Music

redbull music academy: erykah badu discusses meeting andré 3000, working with j dilla, “groupthink” & her love for janelle monáe

May 1, 2013

Last night at Brooklyn Museum, the Red Bull Music Academy hosted A Conversation with Erykah Badu, a talk that began as a chronological narrative of the Texas-born vocalist’s experiences with music and quickly expanded into a conversation about her songwriting process, raising her children and her tendencies as a self-proclaimed “lazy artist.” “I hate to work” she told the audience. And despite such an affirmation, the 42-year-old singer has six albums under her belt, has homeschooled all of her children amongst her music endeavors, occasionally works as a doula, is a certified holistic health practitioner and is currently studying to be a midwife.

Review by Justin Allen
Photos by Alex Kusak Smith

“Brooklyn is heaven” she began her description of the Burrough she cites as her creative platform, elaborating on the Afrocentricity she encountered when first arriving here in the late 90s. She recollected on her early experiences in New York City with great detail. “It was 1997. My single came out Februrary 7th—‘On and On,’” she recalled the debut of her first album Baduzim, a development of a 19-song mixtape she’d handed out as cassette tapes at South by Southwest which grabbed the attention of Mobb Deep’s Manager at the time. “I heard it in New York in a club and met André 3000 that night.” The crowd laughed in unison. “No, that’s a year before. Let me back up,” she corrected herself. “Two years earlier I met André at the club and they played the song ‘On and On.’ Two years later, Februrary 7th, ‘On and On’ came out on the radio. February 11th, I got pregnant.”
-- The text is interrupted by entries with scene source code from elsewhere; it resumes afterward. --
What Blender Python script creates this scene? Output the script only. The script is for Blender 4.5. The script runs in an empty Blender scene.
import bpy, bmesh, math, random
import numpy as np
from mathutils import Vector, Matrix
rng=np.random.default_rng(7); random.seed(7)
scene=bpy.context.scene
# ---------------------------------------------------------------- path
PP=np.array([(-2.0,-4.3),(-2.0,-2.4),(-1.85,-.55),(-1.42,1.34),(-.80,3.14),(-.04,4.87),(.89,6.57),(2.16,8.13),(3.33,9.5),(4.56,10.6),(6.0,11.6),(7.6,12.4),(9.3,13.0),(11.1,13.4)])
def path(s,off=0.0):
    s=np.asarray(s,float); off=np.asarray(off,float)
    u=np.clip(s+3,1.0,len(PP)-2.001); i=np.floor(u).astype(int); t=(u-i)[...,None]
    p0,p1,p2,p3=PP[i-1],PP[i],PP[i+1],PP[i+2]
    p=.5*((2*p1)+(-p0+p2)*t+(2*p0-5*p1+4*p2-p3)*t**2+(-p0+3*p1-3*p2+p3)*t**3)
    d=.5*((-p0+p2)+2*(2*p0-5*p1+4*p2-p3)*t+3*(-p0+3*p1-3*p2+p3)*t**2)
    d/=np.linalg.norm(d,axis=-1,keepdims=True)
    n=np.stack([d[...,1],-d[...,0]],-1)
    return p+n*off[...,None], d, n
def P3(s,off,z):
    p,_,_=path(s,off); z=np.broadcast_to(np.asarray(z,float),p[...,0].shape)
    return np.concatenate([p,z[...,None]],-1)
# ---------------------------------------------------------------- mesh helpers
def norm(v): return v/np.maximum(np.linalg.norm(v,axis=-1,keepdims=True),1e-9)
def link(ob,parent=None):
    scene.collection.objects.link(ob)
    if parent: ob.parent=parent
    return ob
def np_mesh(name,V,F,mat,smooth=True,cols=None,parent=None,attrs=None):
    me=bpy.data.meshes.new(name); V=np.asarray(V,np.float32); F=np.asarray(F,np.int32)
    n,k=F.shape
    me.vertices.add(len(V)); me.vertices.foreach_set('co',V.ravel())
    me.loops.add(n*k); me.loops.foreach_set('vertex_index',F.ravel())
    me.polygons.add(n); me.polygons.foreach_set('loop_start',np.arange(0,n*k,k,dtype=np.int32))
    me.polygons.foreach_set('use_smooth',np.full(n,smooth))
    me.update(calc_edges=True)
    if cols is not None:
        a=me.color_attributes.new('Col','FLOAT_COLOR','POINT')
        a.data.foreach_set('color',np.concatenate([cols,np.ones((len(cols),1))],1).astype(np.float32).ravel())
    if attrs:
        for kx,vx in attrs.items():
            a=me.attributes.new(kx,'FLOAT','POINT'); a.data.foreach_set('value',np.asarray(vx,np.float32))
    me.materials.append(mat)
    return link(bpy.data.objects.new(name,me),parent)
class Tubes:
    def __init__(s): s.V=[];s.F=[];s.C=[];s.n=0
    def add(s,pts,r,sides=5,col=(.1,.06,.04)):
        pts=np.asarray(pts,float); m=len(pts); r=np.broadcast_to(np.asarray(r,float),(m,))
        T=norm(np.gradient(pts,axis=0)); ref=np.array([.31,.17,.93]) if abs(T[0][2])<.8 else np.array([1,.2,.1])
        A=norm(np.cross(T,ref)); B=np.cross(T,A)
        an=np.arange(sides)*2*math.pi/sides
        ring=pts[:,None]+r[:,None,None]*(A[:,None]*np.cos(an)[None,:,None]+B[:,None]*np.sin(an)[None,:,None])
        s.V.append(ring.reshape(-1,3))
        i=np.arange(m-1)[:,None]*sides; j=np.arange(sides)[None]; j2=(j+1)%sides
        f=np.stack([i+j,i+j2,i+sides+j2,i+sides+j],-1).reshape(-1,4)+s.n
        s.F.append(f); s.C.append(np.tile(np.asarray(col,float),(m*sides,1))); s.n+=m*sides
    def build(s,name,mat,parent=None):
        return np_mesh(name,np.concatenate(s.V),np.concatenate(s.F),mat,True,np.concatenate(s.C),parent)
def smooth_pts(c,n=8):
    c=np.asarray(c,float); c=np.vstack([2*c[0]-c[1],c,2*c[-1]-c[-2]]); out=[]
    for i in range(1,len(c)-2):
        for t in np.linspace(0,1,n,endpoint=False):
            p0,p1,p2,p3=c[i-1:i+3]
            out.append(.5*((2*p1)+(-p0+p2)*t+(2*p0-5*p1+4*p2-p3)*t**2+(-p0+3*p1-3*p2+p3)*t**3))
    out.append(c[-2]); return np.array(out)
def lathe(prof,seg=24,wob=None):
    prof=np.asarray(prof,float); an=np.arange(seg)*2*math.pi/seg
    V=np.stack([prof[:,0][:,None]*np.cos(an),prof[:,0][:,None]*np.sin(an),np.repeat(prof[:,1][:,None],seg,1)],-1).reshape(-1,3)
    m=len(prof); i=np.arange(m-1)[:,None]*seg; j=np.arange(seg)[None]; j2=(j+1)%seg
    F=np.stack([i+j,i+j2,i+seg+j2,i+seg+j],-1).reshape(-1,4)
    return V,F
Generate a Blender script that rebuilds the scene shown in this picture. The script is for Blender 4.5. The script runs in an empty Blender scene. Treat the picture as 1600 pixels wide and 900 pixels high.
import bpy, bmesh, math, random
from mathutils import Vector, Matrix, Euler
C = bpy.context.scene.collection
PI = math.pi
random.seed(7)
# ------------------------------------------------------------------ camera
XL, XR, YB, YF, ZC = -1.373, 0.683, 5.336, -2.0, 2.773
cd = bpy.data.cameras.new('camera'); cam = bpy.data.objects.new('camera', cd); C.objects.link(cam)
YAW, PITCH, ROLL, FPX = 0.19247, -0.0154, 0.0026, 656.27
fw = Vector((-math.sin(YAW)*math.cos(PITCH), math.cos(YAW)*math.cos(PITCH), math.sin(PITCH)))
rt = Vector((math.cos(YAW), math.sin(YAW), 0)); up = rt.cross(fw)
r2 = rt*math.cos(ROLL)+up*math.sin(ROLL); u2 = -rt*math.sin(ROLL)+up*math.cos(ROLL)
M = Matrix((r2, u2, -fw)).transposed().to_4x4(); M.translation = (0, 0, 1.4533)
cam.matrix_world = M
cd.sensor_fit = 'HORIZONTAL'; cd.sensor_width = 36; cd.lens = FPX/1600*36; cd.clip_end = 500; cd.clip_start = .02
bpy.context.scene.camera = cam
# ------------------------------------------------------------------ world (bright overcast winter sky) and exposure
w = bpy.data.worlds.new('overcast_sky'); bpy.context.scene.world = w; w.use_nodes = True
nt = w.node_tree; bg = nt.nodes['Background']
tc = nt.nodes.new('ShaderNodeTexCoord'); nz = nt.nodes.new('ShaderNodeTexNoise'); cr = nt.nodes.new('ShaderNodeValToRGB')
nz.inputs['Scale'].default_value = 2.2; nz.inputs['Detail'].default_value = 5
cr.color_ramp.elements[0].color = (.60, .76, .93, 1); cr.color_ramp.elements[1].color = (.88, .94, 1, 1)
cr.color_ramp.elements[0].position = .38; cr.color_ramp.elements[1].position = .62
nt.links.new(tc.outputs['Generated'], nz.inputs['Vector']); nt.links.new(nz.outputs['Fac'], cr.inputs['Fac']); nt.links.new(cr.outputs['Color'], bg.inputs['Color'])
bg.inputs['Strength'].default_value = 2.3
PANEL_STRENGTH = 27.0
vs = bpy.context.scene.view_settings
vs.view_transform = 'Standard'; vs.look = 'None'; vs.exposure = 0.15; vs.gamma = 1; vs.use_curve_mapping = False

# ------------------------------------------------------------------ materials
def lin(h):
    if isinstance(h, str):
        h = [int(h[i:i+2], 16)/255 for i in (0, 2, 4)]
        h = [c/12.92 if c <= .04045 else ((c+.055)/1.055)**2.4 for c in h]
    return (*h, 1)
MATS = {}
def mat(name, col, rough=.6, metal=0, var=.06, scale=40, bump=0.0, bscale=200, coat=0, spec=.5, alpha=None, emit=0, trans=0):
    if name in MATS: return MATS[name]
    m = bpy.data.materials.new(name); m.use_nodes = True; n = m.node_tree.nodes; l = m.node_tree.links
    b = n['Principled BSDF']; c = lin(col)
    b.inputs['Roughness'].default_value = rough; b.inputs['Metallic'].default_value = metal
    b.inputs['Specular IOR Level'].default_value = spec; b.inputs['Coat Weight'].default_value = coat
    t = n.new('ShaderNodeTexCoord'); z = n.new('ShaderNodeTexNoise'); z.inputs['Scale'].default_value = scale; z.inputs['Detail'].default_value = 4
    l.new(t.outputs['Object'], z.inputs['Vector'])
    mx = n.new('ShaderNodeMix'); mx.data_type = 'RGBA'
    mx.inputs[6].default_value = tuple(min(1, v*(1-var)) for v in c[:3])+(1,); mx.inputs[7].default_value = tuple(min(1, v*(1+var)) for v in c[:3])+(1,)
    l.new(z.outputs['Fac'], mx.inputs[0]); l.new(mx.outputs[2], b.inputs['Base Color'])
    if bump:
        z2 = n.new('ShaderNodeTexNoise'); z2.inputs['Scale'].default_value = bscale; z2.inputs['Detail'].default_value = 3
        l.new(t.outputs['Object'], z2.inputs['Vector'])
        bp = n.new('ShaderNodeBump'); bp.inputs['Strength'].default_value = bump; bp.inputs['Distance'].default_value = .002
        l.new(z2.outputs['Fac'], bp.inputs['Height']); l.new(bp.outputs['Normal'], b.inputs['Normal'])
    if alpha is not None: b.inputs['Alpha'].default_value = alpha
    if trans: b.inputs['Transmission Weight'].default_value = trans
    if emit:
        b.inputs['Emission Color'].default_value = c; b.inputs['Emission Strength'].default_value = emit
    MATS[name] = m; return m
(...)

Jovial and inspiring, Badu sported a wide-brimmed hat, grey sweats and red sneakers—an appearance as at ease as her demeanor. Even when recollecting on her studio time with the late J Dilla, she colored her memories with a genuine specificity. “He ate a lot of candy,” she remembered, also describing his technicality, a student of engineering, in everything from his music production to the meticulousness with which he would organize cans of soda in his refrigerator. This same adoration she showed toward her recent collaborator Janelle Monáe, an artist from whom she admittedly differs musically, but with whom she possesses a deep understanding. “We call each other twin,” she says with a child-like smile. “She’s the first person to really appreciate my heart.”

Such detail allowed the evening to surpass the expectations of a standard question-and-answer format into a vibrant narrative of the multiple dimensions of the songstress’s psyche and creative sensibility. One of the most impactful moments came when she described the theory of “groupthink,” the inspiration behind the provocative music video for her song “Window Seat” in which she disrobes while walking down a block full of pedestrians. Coined by sociologist Irving Janis in 1972, she cites, the term describes the hesitance of individuals to express their thoughts or ideas if they counter or contradict those of the larger group, even if they know the ideas of the larger group are wrong. “It’s because we want to be liked, we want to be loved, we want to be accepted, respected…we’d rather have peace than say how we really feel” she explained. “It seems like one of the biggest crimes we can commit on society, because we don’t evolve that way. We just stay in one place and everybody gets sick.” Erykah Badu is an artist that is forever evolving.